The Institute of Bioresources & Sustainable Development (IBSD) is spreading its wings across the North-East. After Manipur, Meghalaya and Sikkim, last week a chapter was inaugurated in Mizoram by Chief Minister Lal Thanhawla.
A body under the Centre's Department of Biotechnology, IBSD’s mandate is to help in development activities through the sustainable use of bio-resources of the region. It also undertakes fresh research and development for path-breaking action and results.
Through these chapters, Prof Dinabandhu Sahoo, Director, IBSD, hopes to bring together different departments, institutes and universities which will create a bio-tech hub in the region through technological interventions and develop technological packages.

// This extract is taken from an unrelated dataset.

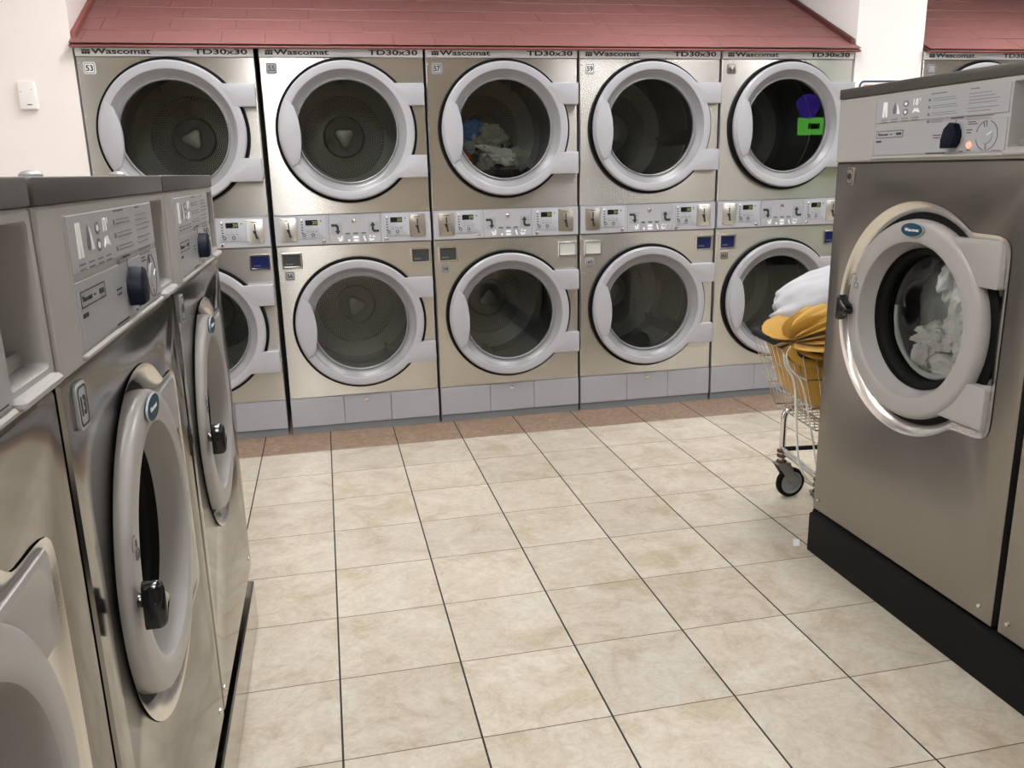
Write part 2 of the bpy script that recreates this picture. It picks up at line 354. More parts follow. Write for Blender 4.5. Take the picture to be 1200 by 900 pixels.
def dryer_drum(root, zc, seed):
    """rolled drum with a pierced back; built about its own axis"""
    def shell(b):
        b.lathe([(.262, .010), (.262, .06), (.355, .075), (.36, .09), (.36, .665), (.30, .672)], 0, 0, 72)
    s = part('dshell', 'drum', Mt['drumin'], root, shell, (.395, 0, zc)); s.rotation_euler = (0, seed*1.3, 0)
    def vane(b):
        for k in range(3):
            a = 2*pi*k/3
            R = Matrix.Rotation(-a, 3, 'Y'); o = bmesh.new()
            q = [(.362, -.05), (.33, -.018), (.29, -.006), (.285, 0), (.29, .006), (.33, .018), (.362, .05)]
            A = [o.verts.new(R @ Vector((x, .12, z))) for x, z in q]; B = [o.verts.new(R @ Vector((x, .64, z))) for x, z in q]
            for i in range(6): o.faces.new((A[i], A[i+1], B[i+1], B[i]))
            o.faces.new(A); o.faces.new(B[::-1]); bmesh.ops.recalc_face_normals(o, faces=o.faces); b.merge(o)
    part('dvane', 'lifter', Mt['drumin'], s, vane)
    part('dhoop', 'hoop', Mt['drumhoop'], s, lambda b: b.lathe([(.359, .33), (.355, .333), (.355, .337), (.359, .34)], 0, 0, 72))
    part('dback', 'drum_back', Mt['perfU'], s, lambda b: b.lathe([(.36, .67), (.23, .668), (.225, .662), (.118, .655), (.112, .650)], 0, 0, 72))
    def hub(b):
        b.lathe([(.112, .651), (.105, .640), (.06, .622), (.03, .612), (0, .610)], 0, 0, 48)
        b.prism([(.052*cos(a)*(1-.18*cos(3*a)), .052*sin(a)*(1-.18*cos(3*a))) for a in [2*pi*i/36 for i in range(36)]], .575, .63, .012, 3)
    part('dhub', 'hub', Mt['hub'], s, hub)
def coin_window(root, x0, x1, kind):
    z0, z1 = .883, .963
    w = part(('cw', x0), 'coin_window', Mt['chrome'], root, lambda b: b.holed([(x0, z0), (x0, z1), (x1, z1), (x1, z0)], rrect(x0+.008, x1-.008, z0+.009, z1-.008, .003), [(rrect(x0+.012, x1-.012, z0+.013, z1-.012, .003), 0.)], -.009, .009, .003))
    def pane(b): b.box(x0+.009, x1-.009, -.003, .001, z0+.009, z1-.008)
    part(('cwp', x0), 'window_pane', Mt[kind], w, pane)
    if kind != 'wht': part(('cwt', x0), 'printed_note', Mt['inkgrey'], w, lambda b: [b.box(x0+.02+.012*i, x0+.028+.012*i, -.0036, -.003, z0+.02, z0+.026) for i in range(3)])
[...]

In Mizoram, in particular, IBSD plans to start outreach activities which “will be centred around sustainable technologies for protected and open cultivation of important vegetable crops in farmers’ fields and set up IBSD’s Main Hub Mizoram”.
Commercial cultivation
It also envisages setting up a pilot project for protected cultivation of high-quality horticultural, agricultural and ornamental crops. This will be accompanied by open field demonstration for farmers of innovative technologies for the production of French beans, bird’s eye chilli and sticky pumpkin in open conditions.
The idea is to set up units to serve as nucleus facilities that will finally become centres of excellence for high-value commercial cultivation. Farmers and unemployed youth will receive training in production, post-harvest management and marketing. Sahoo feels Mizoram has a huge potential to become a bio-tech hub in the country due to its rich biodiversity, climatic conditions and good air connectivity.
In recent years, IBSD has pioneered the cherry blossom (Sakura) initiative in the North-East and organised the country’s first cherry blossom festival in 2016 in Meghalaya.